Introducing Pythia Oracle

image from ArtBreeder

filed under pythia on 03 Sep 2016
tagged pythia, python, and tool

For the past month or so I’ve been working on a tool for solo gaming inspired by blogs like dieheart and tools like the Mythic GM Emulator and FU. (Note, Mythic isn’t included as of yet because I want to clear it with the author, but FU is included and it works wonderfully for solo gaming).

From the Readme:

Pythia is a framework to run solo adventures. It uses Python 2.7 and Kivy and will probably run on any platform they will. I wrote it with two goals in mind; first, I wanted to be able to generate content on the fly for my multi-player sandbox campaign while keeping track of that content and second, I wanted to be able to run solo characters through adventures that would surprise me. There are many great GM emulating tools out there, software and print. This is what works for me.

Essentially, this is the tool I use for solo gaming and for tracking and generating random content for my sandbox Godbound campaign. If a player asks me a question, I ask Pythia and whatever comes back, stands as world canon. If I need to know which kingdom an NPC comes from (or which of a handful of names that I like belongs to the Crown Prince) I use the pick one feature. I use it to confirm if my guesses are correct or if mechanics work the way I think they do.

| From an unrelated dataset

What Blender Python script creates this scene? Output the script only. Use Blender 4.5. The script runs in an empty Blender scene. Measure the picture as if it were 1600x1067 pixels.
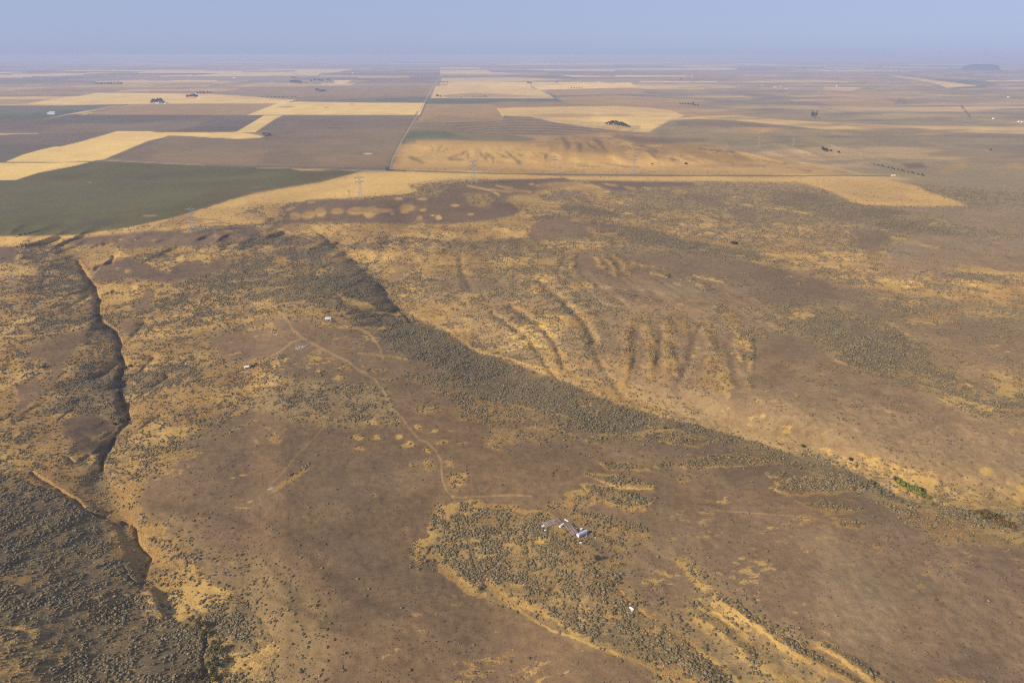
import bpy, bmesh, math, random
import numpy as np
from mathutils import Vector, Matrix

rng = np.random.default_rng(7)
random.seed(7)
scene = bpy.context.scene
COL = scene.collection

# ------------------------------------------------------------------ camera, sky, sun, exposure
CAM_H = 250.0
FPX = 1067.0                 # focal length in photograph pixels (1600 wide)
V_HOR = 86.0                 # photograph row of the horizontal direction
PITCH = math.atan((533.5 - V_HOR) / FPX)
cam_d = bpy.data.cameras.new('camera')
cam_d.lens = 24.0
cam_d.sensor_width = 36.0
cam_d.clip_start = 1.0
cam_d.clip_end = 200000.0
cam = bpy.data.objects.new('camera', cam_d)
COL.objects.link(cam)
cam.location = (0, 0, CAM_H)
cam.rotation_euler = (math.pi / 2 - PITCH, 0, 0)
scene.camera = cam

SUN_EL = math.radians(30)
SUN_XY = Vector((-0.87, -0.49)).normalized()      # towards the sun, on the ground
world = bpy.data.worlds.new('World')
scene.world = world
world.use_nodes = True
wn = world.node_tree
bg = wn.nodes['Background']
sky = wn.nodes.new('ShaderNodeTexSky')
sky.sky_type = 'NISHITA'
sky.sun_disc = False
sky.sun_elevation = SUN_EL
sky.sun_rotation = math.atan2(SUN_XY.x, SUN_XY.y)
sky.altitude = 600
sky.air_density = 1.0
sky.dust_density = 1.0
sky.ozone_density = 1.5
hs = wn.nodes.new('ShaderNodeHueSaturation')
hs.inputs['Saturation'].default_value = 0.80
tint = wn.nodes.new('ShaderNodeMix')
tint.data_type = 'RGBA'
tint.blend_type = 'MULTIPLY'
tint.inputs[0].default_value = 1.0
tint.inputs[7].default_value = (1.22, 1.37, 2.25, 1)
wn.links.new(sky.outputs[0], hs.inputs['Color'])
wn.links.new(hs.outputs[0], tint.inputs[6])
veil = wn.nodes.new('ShaderNodeMix')
veil.data_type = 'RGBA'
veil.inputs[0].default_value = 0.78          # smoke haze evens the sky out
veil.inputs[7].default_value = (5.2, 6.1, 8.7, 1)
wn.links.new(tint.outputs[2], veil.inputs[6])
wn.links.new(veil.outputs[2], bg.inputs['Color'])
bg.inputs['Strength'].default_value = 0.06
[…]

Best of all, it keeps track of everything for me - if I roll up a result I think I might need to refer to, I bookmark it or save it in the tracker.

Solo gaming works about the same – I do character generation using the quicksave, then make a fresh game for the adventure.

Anyway, I’m mostly putting this post up so I have a place (in addition to github) to answer questions and for people to let me know about content they’d like added – so ask and tell away!